**What you have to do**
Your task is to copy the listing exactly, with the pictures left out.

**Dataset excerpt**
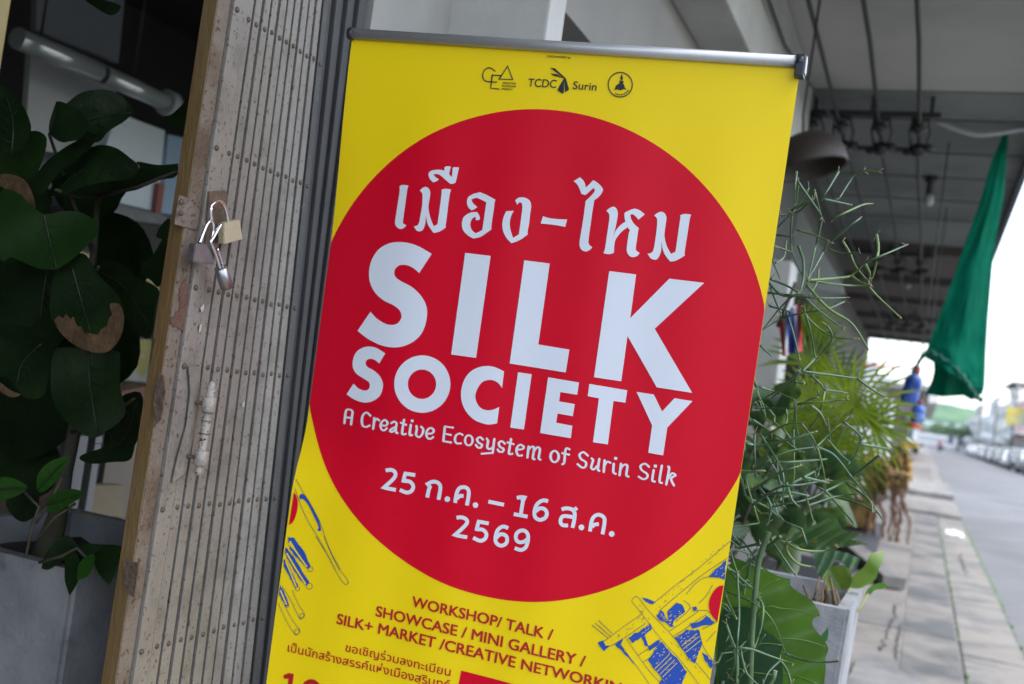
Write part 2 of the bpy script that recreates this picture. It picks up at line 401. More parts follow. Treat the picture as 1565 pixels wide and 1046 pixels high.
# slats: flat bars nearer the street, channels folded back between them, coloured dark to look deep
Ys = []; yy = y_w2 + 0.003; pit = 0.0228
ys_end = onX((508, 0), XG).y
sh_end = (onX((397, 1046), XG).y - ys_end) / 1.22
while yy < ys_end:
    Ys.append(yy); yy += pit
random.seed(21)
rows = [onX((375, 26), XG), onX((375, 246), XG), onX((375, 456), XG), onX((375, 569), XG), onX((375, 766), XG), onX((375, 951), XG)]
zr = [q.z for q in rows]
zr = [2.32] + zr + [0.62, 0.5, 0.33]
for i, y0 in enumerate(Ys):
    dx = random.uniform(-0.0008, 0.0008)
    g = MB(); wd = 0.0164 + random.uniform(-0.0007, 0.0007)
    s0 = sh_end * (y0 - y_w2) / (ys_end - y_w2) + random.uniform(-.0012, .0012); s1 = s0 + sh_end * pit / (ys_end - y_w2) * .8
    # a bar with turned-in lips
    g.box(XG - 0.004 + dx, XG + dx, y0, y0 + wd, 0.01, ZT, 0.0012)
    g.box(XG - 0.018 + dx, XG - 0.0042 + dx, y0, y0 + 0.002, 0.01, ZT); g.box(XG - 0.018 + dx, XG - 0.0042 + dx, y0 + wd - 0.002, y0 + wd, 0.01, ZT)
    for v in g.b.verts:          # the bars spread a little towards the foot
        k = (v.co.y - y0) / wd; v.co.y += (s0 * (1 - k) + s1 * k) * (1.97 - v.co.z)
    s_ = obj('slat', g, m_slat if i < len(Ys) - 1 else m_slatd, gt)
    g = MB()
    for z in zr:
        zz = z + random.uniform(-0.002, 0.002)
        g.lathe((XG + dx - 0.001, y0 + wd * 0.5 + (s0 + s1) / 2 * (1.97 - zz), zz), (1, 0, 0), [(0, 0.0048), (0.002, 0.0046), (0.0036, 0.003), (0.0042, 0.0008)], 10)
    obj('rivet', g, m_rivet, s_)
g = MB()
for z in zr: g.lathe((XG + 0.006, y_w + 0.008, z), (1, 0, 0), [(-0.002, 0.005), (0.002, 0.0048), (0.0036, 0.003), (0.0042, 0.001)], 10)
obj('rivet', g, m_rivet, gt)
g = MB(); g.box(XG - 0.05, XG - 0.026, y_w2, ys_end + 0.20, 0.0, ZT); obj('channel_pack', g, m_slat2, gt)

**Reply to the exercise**
Write part 2 of the bpy script that recreates this picture. It picks up at line 401. More parts follow. Treat the picture as 1565 pixels wide and 1046 pixels high.
# slats: flat bars nearer the street, channels folded back between them, coloured dark to look deep
Ys = []; yy = y_w2 + 0.003; pit = 0.0228
ys_end = onX((508, 0), XG).y
sh_end = (onX((397, 1046), XG).y - ys_end) / 1.22
while yy < ys_end:
    Ys.append(yy); yy += pit
random.seed(21)
rows = [onX((375, 26), XG), onX((375, 246), XG), onX((375, 456), XG), onX((375, 569), XG), onX((375, 766), XG), onX((375, 951), XG)]
zr = [q.z for q in rows]
zr = [2.32] + zr + [0.62, 0.5, 0.33]
for i, y0 in enumerate(Ys):
    dx = random.uniform(-0.0008, 0.0008)
    g = MB(); wd = 0.0164 + random.uniform(-0.0007, 0.0007)
    s0 = sh_end * (y0 - y_w2) / (ys_end - y_w2) + random.uniform(-.0012, .0012); s1 = s0 + sh_end * pit / (ys_end - y_w2) * .8
    # a bar with turned-in lips
    g.box(XG - 0.004 + dx, XG + dx, y0, y0 + wd, 0.01, ZT, 0.0012)
    g.box(XG - 0.018 + dx, XG - 0.0042 + dx, y0, y0 + 0.002, 0.01, ZT); g.box(XG - 0.018 + dx, XG - 0.0042 + dx, y0 + wd - 0.002, y0 + wd, 0.01, ZT)
    for v in g.b.verts:          # the bars spread a little towards the foot
        k = (v.co.y - y0) / wd; v.co.y += (s0 * (1 - k) + s1 * k) * (1.97 - v.co.z)
    s_ = obj('slat', g, m_slat if i < len(Ys) - 1 else m_slatd, gt)
    g = MB()
    for z in zr:
        zz = z + random.uniform(-0.002, 0.002)
        g.lathe((XG + dx - 0.001, y0 + wd * 0.5 + (s0 + s1) / 2 * (1.97 - zz), zz), (1, 0, 0), [(0, 0.0048), (0.002, 0.0046), (0.0036, 0.003), (0.0042, 0.0008)], 10)
    obj('rivet', g, m_rivet, s_)
g = MB()
for z in zr: g.lathe((XG + 0.006, y_w + 0.008, z), (1, 0, 0), [(-0.002, 0.005), (0.002, 0.0048), (0.0036, 0.003), (0.0042, 0.001)], 10)
obj('rivet', g, m_rivet, gt)
g = MB(); g.box(XG - 0.05, XG - 0.026, y_w2, ys_end + 0.20, 0.0, ZT); obj('channel_pack', g, m_slat2, gt)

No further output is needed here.